I have been playing with the exact opposite, representing a database as a file structure where databases show up as top level folders, tables are subfolders, and each row appears as a form like file automatically generated from the schema. You can see a screenshot of such form in [1] which you can edit and save back, effectively enabling anyone familiar with Dropbox to edit data on a database as it just look like a form to fill

The project is oss [2] and the storage connector is "mysql". It even handles foreign key by creating links to another folder with a search query to find the table row it's associated with

[1] https://i.imgur.com/OBJGIeg.png

[2] https://github.com/mickael-kerjean/filestash

How easily can you break data consistency?
In order to uniquely reference one piece of code from another it needs to have a unique name/namespace/reference. Whatever organising principle you use for that will tend to become the hierarchy that your code is stored by.

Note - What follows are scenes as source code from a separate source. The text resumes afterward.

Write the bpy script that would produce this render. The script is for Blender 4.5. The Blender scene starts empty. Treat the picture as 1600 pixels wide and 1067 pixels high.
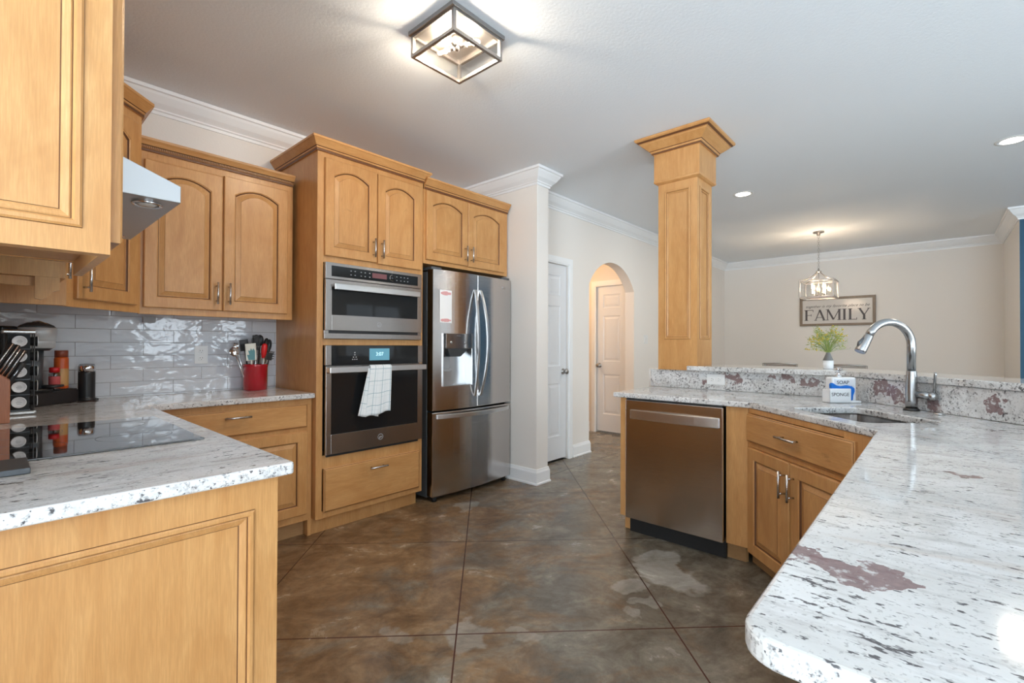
import bpy, bmesh, math, random
from mathutils import Vector, Matrix
random.seed(7)
PI = math.pi
S = bpy.context.scene
COL = S.collection
rad = math.radians

# ------------------------------------------------------------------ camera
def make_camera():
    yaw, pitch, roll = rad(-48.0465), 0.0083, 0.0035
    F = Vector((math.sin(-yaw), math.cos(yaw), 0)); R = Vector((math.cos(yaw), math.sin(yaw), 0)); U = Vector((0, 0, 1))
    F2 = F*math.cos(pitch)+U*math.sin(pitch); U2 = U*math.cos(pitch)-F*math.sin(pitch)
    R3 = R*math.cos(roll)+U2*math.sin(roll); U3 = U2*math.cos(roll)-R*math.sin(roll)
    cd = bpy.data.cameras.new('camera'); cam = bpy.data.objects.new('camera', cd); COL.objects.link(cam)
    cam.matrix_world = Matrix(((R3.x, U3.x, -F2.x, 0), (R3.y, U3.y, -F2.y, 0), (R3.z, U3.z, -F2.z, 1.2221), (0, 0, 0, 1)))
    cd.sensor_width = 36; cd.lens = 737.466/1600*36; cd.clip_start = 0.05; cd.clip_end = 100
    S.camera = cam
make_camera()

# ------------------------------------------------------------------ world, window daylight, exposure
ZC = 2.775
w = bpy.data.worlds.new('world'); S.world = w; w.use_nodes = True
bg = w.node_tree.nodes['Background']; bg.inputs[0].default_value = (0.80, 0.90, 1.0, 1); bg.inputs[1].default_value = 1.6
S.view_settings.view_transform = 'Standard'; S.view_settings.look = 'None'; S.view_settings.gamma = 1
S.view_settings.exposure = 0.03
S.cycles.max_bounces = 10; S.cycles.diffuse_bounces = 8; S.cycles.glossy_bounces = 5; S.cycles.transparent_max_bounces = 12
S.cycles.sample_clamp_indirect = 8; S.cycles.caustics_reflective = False; S.cycles.caustics_refractive = False
def area(name, loc, rot, sx, sy, e, col=(1, 1, 1)):
    l = bpy.data.lights.new(name, 'AREA'); l.shape = 'RECTANGLE'; l.size = sx; l.size_y = sy; l.energy = e; l.color = col
    o = bpy.data.objects.new(name, l); COL.objects.link(o); o.location = loc; o.rotation_euler = rot
    return o
# windows of the wall behind the camera (y = -4.2) and of the breakfast side (x = -3.2): (centre, width, sill, head)
REAR_Y, WEST_X = -4.2, -3.2
WIN_REAR = [(-1.3, 2.0, 0.1, 2.05), (2.35, 0.9, 0.4, 2.35), (3.75, 0.9, 0.4, 2.35), (6.2, 1.5, 0.9, 2.2)]
WIN_WEST = [(-2.2, 2.6, 0.1, 2.25), (0.0, 1.7, 0.5, 2.25)]
DAY, UPFILL = (0.80, 0.905, 1.0), (0.76, 0.89, 1.0)
for (cx, wd, a, b), e, e2 in zip(WIN_REAR[:3], (140, 88, 88), (70, 400, 400)):
    area('window_daylight', (cx, REAR_Y-0.25, (a+b)/2), (rad(90), 0, 0), wd, b-a, e*wd/2, DAY)
    # added fill lamp outside each window, aimed upwards to brighten the ceiling
    area('ceiling_fill', (cx, REAR_Y-1.1, 0.0), (rad(90+42), 0, 0), wd*1.2, 1.6, e2*wd/2, UPFILL)
for (cy, wd, a, b), e, e2 in zip(WIN_WEST, (62, 28), (620, 380)):
    area('window_daylight', (WEST_X-0.25, cy, (a+b)/2), (0, rad(-90), 0), b-a, wd, e*wd/2, DAY)
    area('ceiling_fill', (WEST_X-1.1, cy, 0.0), (0, rad(-90-42), 0), 1.6, wd*1.2, e2*wd/2, UPFILL)  # same added upward fill lamp on the breakfast side

# ------------------------------------------------------------------ materials
def mat(name, col, rough=0.5, metal=0.0, spec=0.5, coat=0.0, emis=None, es=0.0):
    m = bpy.data.materials.new(name); m.use_nodes = True
    b = m.node_tree.nodes['Principled BSDF']
    b.inputs['Base Color'].default_value = (*col, 1); b.inputs['Roughness'].default_value = rough
    b.inputs['Metallic'].default_value = metal; b.inputs['Specular IOR Level'].default_value = spec
    b.inputs['Coat Weight'].default_value = coat
    if emis:
        b.inputs['Emission Color'].default_value = (*emis, 1); b.inputs['Emission Strength'].default_value = es
    return m
class NT:
    def __init__(s, m):
        s.m = m; s.t = m.node_tree; s.b = s.t.nodes['Principled BSDF']
    def n(s, typ, **kw):
        nd = s.t.nodes.new(typ)
        for k, v in kw.items():
            if k.startswith('i_'):
                key = k[2:]; key = int(key) if key.isdigit() else key.replace('_', ' ')
                nd.inputs[key].default_value = v
            else: setattr(nd, k, v)
        return nd
    def l(s, a, b): s.t.links.new(a, b)
    def ramp(s, fac, stops):
        r = s.n('ShaderNodeValToRGB'); e = r.color_ramp.elements
        while len(e) < len(stops): e.new(0.5)
        for q, (p, c) in zip(e, stops):
            q.position = p; q.color = (*c, 1) if len(c) == 3 else c
        s.l(fac, r.inputs[0]); return r.outputs[0]
    def mix(s, fac, a, b, mode='MIX'):
        x = s.n('ShaderNodeMix', data_type='RGBA', blend_type=mode)
        for sock, v in ((x.inputs[0], fac), (x.inputs[6], a), (x.inputs[7], b)):
            if hasattr(v, 'links'): s.l(v, sock)
            elif isinstance(v, tuple): sock.default_value = (*v, 1) if len(v) == 3 else v
            else: sock.default_value = v
        return x.outputs[2]
    def math(s, op, a, b=None, c=None, clamp=False):
        x = s.n('ShaderNodeMath', operation=op, use_clamp=clamp)
        for i, v in enumerate((a, b, c)):
            if v is None: continue
            if hasattr(v, 'links'): s.l(v, x.inputs[i])
            else: x.inputs[i].default_value = v
        return x.outputs[0]
    def noise(s, vec, scale, detail=4, rough=0.55, dist=0.0):
        x = s.n('ShaderNodeTexNoise'); x.inputs['Scale'].default_value = scale; x.inputs['Detail'].default_value = detail
        x.inputs['Roughness'].default_value = rough; x.inputs['Distortion'].default_value = dist
        s.l(vec, x.inputs['Vector']); return x.outputs[0]
    def map(s, vec, scale=(1, 1, 1), rot=(0, 0, 0), loc=(0, 0, 0)):
        x = s.n('ShaderNodeMapping'); x.inputs['Scale'].default_value = scale; x.inputs['Rotation'].default_value = rot
        x.inputs['Location'].default_value = loc
        s.l(vec, x.inputs['Vector']); return x.outputs[0]
    def bump(s, h, strength=0.2, dist=0.01):
        x = s.n('ShaderNodeBump'); x.inputs['Strength'].default_value = strength; x.inputs['Distance'].default_value = dist
        s.l(h, x.inputs['Height']); s.l(x.outputs[0], s.b.inputs['Normal']); return x
    def pos(s): return s.n('ShaderNodeNewGeometry').outputs['Position']
    def obj(s):
        tc = s.n('ShaderNodeTexCoord').outputs['Object']; oi = s.n('ShaderNodeObjectInfo').outputs['Random']
        v = s.n('ShaderNodeVectorMath', operation='SCALE'); v.inputs[0].default_value = (17, 31, 23); s.l(oi, v.inputs['Scale'])
        a = s.n('ShaderNodeVectorMath', operation='ADD'); s.l(tc, a.inputs[0]); s.l(v.outputs[0], a.inputs[1]); return a.outputs[0]
    def xyz(s, v):
        x = s.n('ShaderNodeSeparateXYZ'); s.l(v, x.inputs[0]); return x.outputs

def maple(name, horiz=False, light=(0.66, 0.365, 0.145), dark=(0.49, 0.228, 0.072)):
    m = mat(name, light, 0.36, spec=0.4, coat=0.08); k = NT(m); k.b.inputs['Coat Roughness'].default_value = 0.2
    o = k.obj()
    g = k.map(o, (2.0, 14, 14) if horiz else (14, 14, 1.4))
    n1 = k.noise(g, 2.2, 5, 0.6, 0.6)
    n2 = k.noise(k.map(o, (3, 3, 1.3) if not horiz else (1.3, 3, 3)), 2.0, 3, 0.6, 1.2)
    n3 = k.noise(k.map(o, (6, 130, 130) if horiz else (130, 130, 6)), 3.0, 3, 0.6)
    f = k.math('ADD', k.math('MULTIPLY', n1, 0.45), k.math('MULTIPLY', n2, 0.55))
    c = k.ramp(f, [(0.30, dark), (0.5, tuple((a*0.45+b*0.55) for a, b in zip(dark, light))), (0.68, light)])
    c = k.mix(k.ramp(n3, [(0.42, (0.28, 0.28, 0.28)), (0.62, (0, 0, 0))]), c, tuple(a*0.72 for a in dark))
    kn = k.noise(k.map(o, (1.4, 5, 5) if horiz else (5, 5, 1.4), loc=(3, 1, 7)), 1.6, 3, 0.5, 2.5)
    c = k.mix(k.ramp(kn, [(0.70, (0, 0, 0)), (0.78, (0.5, 0.5, 0.5))]), c, tuple(a*0.5 for a in dark))
    k.l(c, k.b.inputs['Base Color'])
    k.bump(n3, 0.06, 0.002)
    return m
M = {}
M['wood'] = maple('maple'); M['woodh'] = maple('maple_crossgrain', True)
M['glaze'] = mat('dark_glaze', (0.13, 0.05, 0.018), 0.45)
M['toe'] = maple('maple_toe_kick', True, (0.50, 0.29, 0.13), (0.36, 0.19, 0.08))

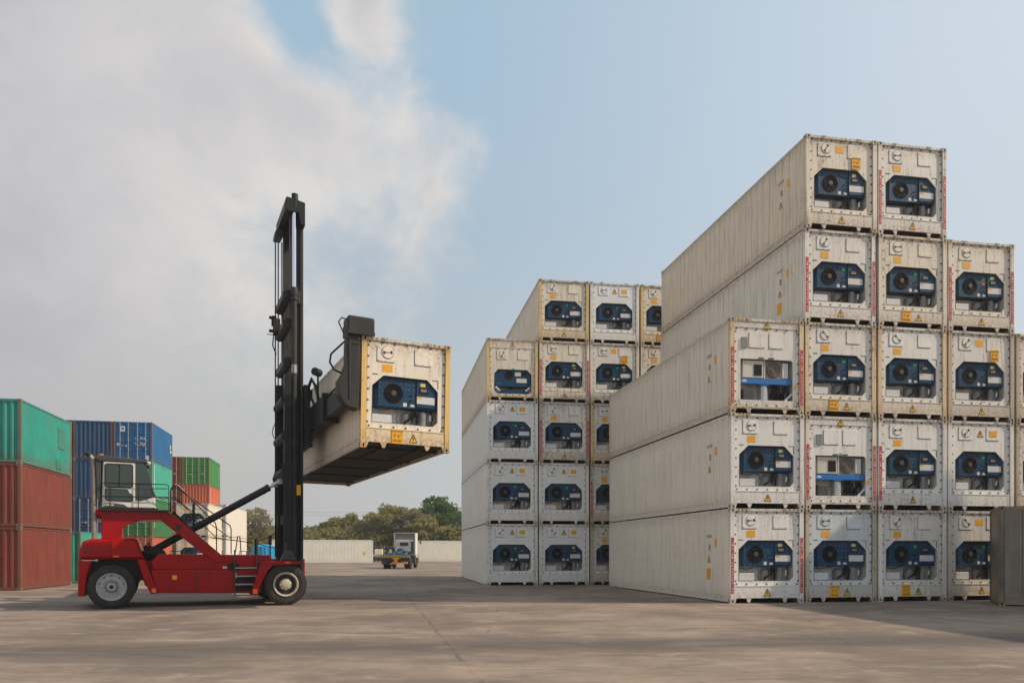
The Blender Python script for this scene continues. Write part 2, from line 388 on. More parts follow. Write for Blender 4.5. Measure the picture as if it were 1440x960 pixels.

This doesn't stop you from also accessing it in other ways. And with modern IDEs you can search across a fairly chunky codebase near-instantly, which would allow you to treat it as if it's in a database.

In the Unison language, code is stored in a database, with a hash code of its content as the key. Quoting https://www.unison-lang.org :

A new approach to Storing code. Other tools try to recover structure from text; Unison stores code in a database. This eliminates builds, provides for instant nonbreaking renames, type-based search, and lots more.

From two directions:

There are programming languages that store code in some kind of non-hierarchical format. For example, Unison (https://www.unison-lang.org/) stores code in a database just as you suggest, and projects it down to text for editing. A more established example is probably Smalltalk, which stores the code as part of an image that is edited live in the Smalltalk environment.

On the other side, you can have filesystems that are not hierarchical, for example semantic filesystems like Tagsistant for Linux — these can be used for more flexible relationships between any kind of file, not just code.